Chiming Bells and Mysteries

13. February 2012.

Pärt and Mozart performed by the Estonian National Symphony Orchestra (ERSO) and the Philharmonic Chamber Choir at the Estonia Concert Hall on February 10 made for a sublime experience.

ERSO’s program of music last Friday night took concertgoers from the prosaic monotony of our everyday lives to special, transcendent realms. I’m not just saying this; it really happened. And it happened because the music that was performed was uniquely deep and the stuff of genius.

The first half of the concert was two pieces from Estonia’s most famous son, Arvo Pärt. Whenever Pärt’s music is performed you can expect to be transported, forget your physical self, and move into worlds of perfect form and divine consonance.

What takes listeners away is Pärt’s compositional technique, the famous tintinnabuli (Latin for ‘bells’). Invented and developed by Pärt in the 1970’s, tintinnabuli was the musical space that he was looking for in what had been found to be to the dead-end of modern composition. He arrived there by looking back at medieval and Renaissance music and especially Gregorian chant. Using ressourcement, he returned to the musical past as a creative wellspring in the sense of discovering hidden possibilities and roads not taken.

Here in the bedrock of early music he plied the irreducible. The music he created was stripped of all superfluity. It became mathematical in its simple beauty using the building blocks of music as modes of expression in themselves. His method takes notes of melody and pairs them with a harmonizing chord. Pärt’s soundscape has been compared to Pythagorean geometry, but from this world of narrowed musical space emerges, rather miraculously, something very spiritual.

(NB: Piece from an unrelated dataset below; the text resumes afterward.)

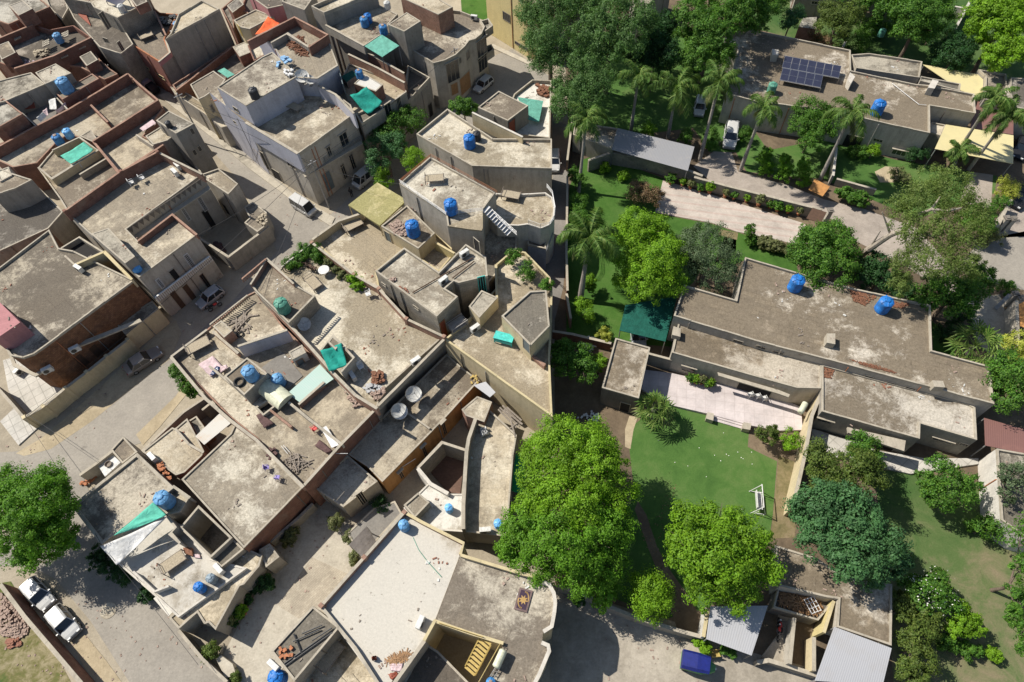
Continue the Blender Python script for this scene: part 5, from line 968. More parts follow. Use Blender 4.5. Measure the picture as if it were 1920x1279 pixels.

The program started with Pärt’s “In Spe” (In Hope). It is an instrumental reworking for wind quintet and string orchestra of a choral arrangement from the late 70’s, “An den Wassern zu Babel” (By the Rivers of Babylon) that was premiered in Wales last year for Pärt’s 75th birthday celebration. This was the Estonian premiere. Coming in at eight minutes, this is as an intensely emotional piece of music as you’re likely to hear. It has an extraordinarily distilled and compressed quality. Looking at the faces of concertgoers told me a lot about what I was feeling; the audience appeared spellbound and the world that tintinnabuli opens up is where we were. If you have not heard this work – and most people haven’t because it is new – find it online and listen. It is amazing.

Another new piece from Pärt followed, “Adam’s Lament” which is a choral meditation in Russian on mankind’s search for renewal. The Estonian Philharmonic Chamber Choir accompanied ERSO for this stirring work with gorgeous, powerful singing.

The powerful singing continued after the break with Mozart’s enigmatic “Requiem”. Four vocal soloists joined the symphony and choir under Daniel Reuss, who is the choir’s principle conductor and artistic director. The mysteriously commissioned “Requiem” would be Mozart’s last work and he left it unfinished struggling against a deadline in more ways than one. He was reported to have said at the time that he was writing the work for his own funeral, and so it was. The first performance was for a memorial in his honor to benefit his wife Constance.

This “Requiem” was a potent affair with a particularly soaring effort from soprano Kädy Plaas. In the end it was a sublime night of music; a celebration of the immutable against the transient, which is so often emphasized nowadays.